**WRITTEN INSTRUCTION:** Find each line containing the string "scene". Copy it.

**COLLECTED MATERIAL:**
## Start
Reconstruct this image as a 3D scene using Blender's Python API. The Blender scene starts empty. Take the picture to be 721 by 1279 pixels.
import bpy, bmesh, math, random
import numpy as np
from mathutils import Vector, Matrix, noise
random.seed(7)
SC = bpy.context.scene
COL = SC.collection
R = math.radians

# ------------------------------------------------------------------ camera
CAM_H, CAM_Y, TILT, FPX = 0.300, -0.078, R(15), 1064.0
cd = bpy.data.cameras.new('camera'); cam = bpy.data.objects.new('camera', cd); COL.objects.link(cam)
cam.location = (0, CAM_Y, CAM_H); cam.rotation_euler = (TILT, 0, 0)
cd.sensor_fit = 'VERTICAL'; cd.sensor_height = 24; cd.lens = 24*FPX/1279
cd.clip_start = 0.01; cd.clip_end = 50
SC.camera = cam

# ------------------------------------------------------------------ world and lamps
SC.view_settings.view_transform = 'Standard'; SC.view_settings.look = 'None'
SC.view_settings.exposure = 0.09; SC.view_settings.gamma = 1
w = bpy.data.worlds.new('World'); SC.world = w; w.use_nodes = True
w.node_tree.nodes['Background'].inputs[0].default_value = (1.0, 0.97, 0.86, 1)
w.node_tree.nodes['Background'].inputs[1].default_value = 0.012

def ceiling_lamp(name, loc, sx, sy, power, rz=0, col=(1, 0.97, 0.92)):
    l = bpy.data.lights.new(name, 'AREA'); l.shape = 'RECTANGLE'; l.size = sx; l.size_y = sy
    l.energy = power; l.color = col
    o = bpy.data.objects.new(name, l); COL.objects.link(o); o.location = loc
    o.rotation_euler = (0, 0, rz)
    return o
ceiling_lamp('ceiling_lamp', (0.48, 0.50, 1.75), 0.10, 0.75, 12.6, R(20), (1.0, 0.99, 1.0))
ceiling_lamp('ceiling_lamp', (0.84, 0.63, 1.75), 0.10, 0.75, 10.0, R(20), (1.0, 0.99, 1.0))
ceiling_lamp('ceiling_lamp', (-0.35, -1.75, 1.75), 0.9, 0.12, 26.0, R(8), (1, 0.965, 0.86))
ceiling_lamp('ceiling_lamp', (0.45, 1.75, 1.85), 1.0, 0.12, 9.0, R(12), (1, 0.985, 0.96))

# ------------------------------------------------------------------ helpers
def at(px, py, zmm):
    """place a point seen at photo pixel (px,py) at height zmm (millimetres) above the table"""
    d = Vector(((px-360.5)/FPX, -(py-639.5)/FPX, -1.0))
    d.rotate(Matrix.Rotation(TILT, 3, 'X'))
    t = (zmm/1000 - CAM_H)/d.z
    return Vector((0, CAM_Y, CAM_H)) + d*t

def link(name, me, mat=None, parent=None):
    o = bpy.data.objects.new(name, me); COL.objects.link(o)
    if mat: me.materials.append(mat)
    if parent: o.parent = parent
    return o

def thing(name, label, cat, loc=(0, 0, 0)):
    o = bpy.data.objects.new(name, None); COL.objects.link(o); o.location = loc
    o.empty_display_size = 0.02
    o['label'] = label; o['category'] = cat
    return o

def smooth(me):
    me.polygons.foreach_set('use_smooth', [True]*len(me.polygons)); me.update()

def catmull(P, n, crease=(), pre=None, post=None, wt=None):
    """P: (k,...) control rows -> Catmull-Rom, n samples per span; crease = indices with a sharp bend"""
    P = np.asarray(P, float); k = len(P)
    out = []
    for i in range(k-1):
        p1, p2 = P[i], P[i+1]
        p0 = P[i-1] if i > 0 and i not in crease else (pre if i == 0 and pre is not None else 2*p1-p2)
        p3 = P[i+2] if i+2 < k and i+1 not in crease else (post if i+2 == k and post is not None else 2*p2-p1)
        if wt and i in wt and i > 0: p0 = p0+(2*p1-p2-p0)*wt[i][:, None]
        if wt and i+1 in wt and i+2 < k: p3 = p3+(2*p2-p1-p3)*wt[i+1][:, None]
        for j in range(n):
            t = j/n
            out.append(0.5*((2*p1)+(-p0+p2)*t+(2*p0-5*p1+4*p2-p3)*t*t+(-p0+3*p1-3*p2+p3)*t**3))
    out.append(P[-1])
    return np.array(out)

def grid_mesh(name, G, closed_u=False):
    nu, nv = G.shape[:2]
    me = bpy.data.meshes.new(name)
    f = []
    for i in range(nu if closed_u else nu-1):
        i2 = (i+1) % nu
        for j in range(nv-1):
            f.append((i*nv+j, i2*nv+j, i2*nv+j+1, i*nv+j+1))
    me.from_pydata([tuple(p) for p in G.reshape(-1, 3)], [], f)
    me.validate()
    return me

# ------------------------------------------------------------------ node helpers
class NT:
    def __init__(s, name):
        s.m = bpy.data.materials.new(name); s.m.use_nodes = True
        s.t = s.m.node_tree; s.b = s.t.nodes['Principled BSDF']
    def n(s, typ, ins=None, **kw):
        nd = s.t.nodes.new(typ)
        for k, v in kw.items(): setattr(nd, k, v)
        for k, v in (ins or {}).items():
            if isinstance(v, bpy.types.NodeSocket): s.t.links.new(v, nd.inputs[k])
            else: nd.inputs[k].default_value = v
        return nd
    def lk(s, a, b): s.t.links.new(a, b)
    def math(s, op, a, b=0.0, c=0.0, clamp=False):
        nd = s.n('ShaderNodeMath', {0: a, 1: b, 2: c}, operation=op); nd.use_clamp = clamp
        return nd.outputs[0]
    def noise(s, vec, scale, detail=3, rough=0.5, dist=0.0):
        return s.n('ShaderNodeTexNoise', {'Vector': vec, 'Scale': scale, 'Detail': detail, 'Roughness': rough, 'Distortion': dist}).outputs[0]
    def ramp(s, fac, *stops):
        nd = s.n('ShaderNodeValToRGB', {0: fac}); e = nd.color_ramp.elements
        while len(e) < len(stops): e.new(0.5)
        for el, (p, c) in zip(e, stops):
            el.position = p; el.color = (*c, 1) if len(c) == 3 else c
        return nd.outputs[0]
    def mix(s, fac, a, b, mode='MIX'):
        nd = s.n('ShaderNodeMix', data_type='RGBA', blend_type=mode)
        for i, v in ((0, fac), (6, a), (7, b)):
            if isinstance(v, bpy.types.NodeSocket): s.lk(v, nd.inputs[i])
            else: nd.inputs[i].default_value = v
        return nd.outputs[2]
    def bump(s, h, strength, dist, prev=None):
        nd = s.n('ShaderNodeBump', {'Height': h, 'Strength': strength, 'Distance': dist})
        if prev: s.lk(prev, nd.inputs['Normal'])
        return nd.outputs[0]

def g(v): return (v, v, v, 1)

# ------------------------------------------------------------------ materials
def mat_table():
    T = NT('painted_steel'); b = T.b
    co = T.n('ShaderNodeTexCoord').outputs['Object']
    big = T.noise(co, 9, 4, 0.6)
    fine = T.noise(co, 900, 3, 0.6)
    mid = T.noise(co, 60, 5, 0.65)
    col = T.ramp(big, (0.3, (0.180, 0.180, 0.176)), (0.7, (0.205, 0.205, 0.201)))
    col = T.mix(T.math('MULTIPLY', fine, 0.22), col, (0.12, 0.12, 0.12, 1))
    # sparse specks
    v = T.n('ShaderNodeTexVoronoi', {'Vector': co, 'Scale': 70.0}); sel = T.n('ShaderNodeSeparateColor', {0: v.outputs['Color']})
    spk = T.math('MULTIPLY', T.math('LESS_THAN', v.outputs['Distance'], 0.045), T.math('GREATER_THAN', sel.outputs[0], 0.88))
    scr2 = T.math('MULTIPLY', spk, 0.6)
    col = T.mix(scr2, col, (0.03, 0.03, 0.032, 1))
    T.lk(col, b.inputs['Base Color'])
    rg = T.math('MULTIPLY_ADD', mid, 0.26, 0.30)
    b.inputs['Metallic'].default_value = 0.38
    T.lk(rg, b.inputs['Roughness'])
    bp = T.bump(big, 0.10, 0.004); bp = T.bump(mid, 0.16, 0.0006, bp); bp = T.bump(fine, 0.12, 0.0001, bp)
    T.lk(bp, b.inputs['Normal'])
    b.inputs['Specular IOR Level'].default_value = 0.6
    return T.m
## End
**EXERCISE RESPONSE:**
Reconstruct this image as a 3D scene using Blender's Python API. The Blender scene starts empty. Take the picture to be 721 by 1279 pixels.
SC = bpy.context.scene